Wow . . . this new Riley Sager book The House Across the Lake is a hot mess . . . but it certainly inspired me to think about the rules of genre fiction and lent itself to an episode with many special guests: Bart and Lisa Simpson, Marty and Rust, Steve Martin, God, Alec Baldwin . . . so my advice is DO NOT read this book, listen to my podcast instead: "Riley Sager, You Gives Genre Fiction a Bad Name."
7 comments:
1. that's quite an if/then proposition
2. three different spoiler alerts were necessary. only one was on offer.
3. i've reached out to riley sager's people in hopes of brokering a discussion between the author and professor g truck. will let you know how it goes.
i descended into madness in this one-- book reviews need to be more honest-- i can't get 80 percent through a book and have it tank like this . ..
based on the if/then, i'm not going anywhere near it
Rob, do you mean Murder on the Orient Express and Hamlet? Feels like you should know both of those endings by now.
Thoughts on this episode:
- I was thinking about all the drinking affecting narration at the same time you said it. That would have been funnier.

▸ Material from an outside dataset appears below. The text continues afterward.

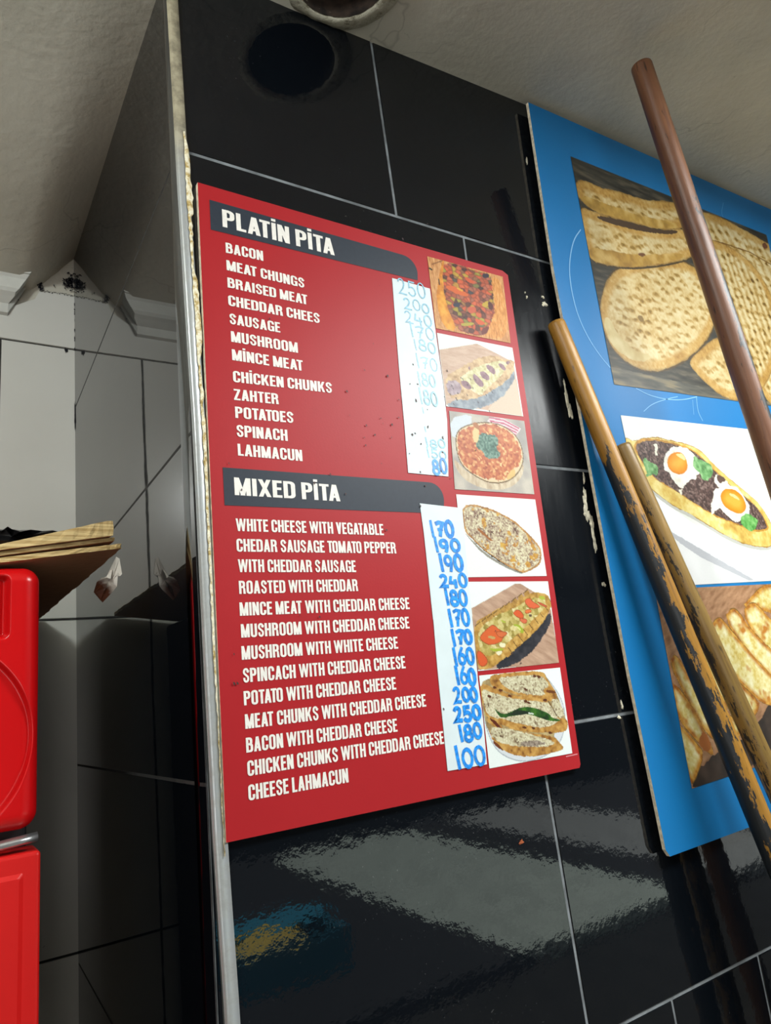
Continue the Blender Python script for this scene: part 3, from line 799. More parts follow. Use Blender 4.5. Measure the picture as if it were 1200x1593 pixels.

- It sounds like a LOT of overlap with the 1998 movie Fallen except that the movie holds fast to one style
- "I don't know what's going to come out of my mouth... I'm just a crazy collection of atoms in the form of a self-anointed professor." Best Professor G. Truck lines ever.
murder and something else (not hamlet) that i've already forgotten. so i guess it wasn't much of a spoiler.
i don't think you can spoil hamlet, murder on the orient express, or murder she wrote-- they are too old. they are already so old that they have spoiled.
there's something rotten in the state of denmark . . . spoiled!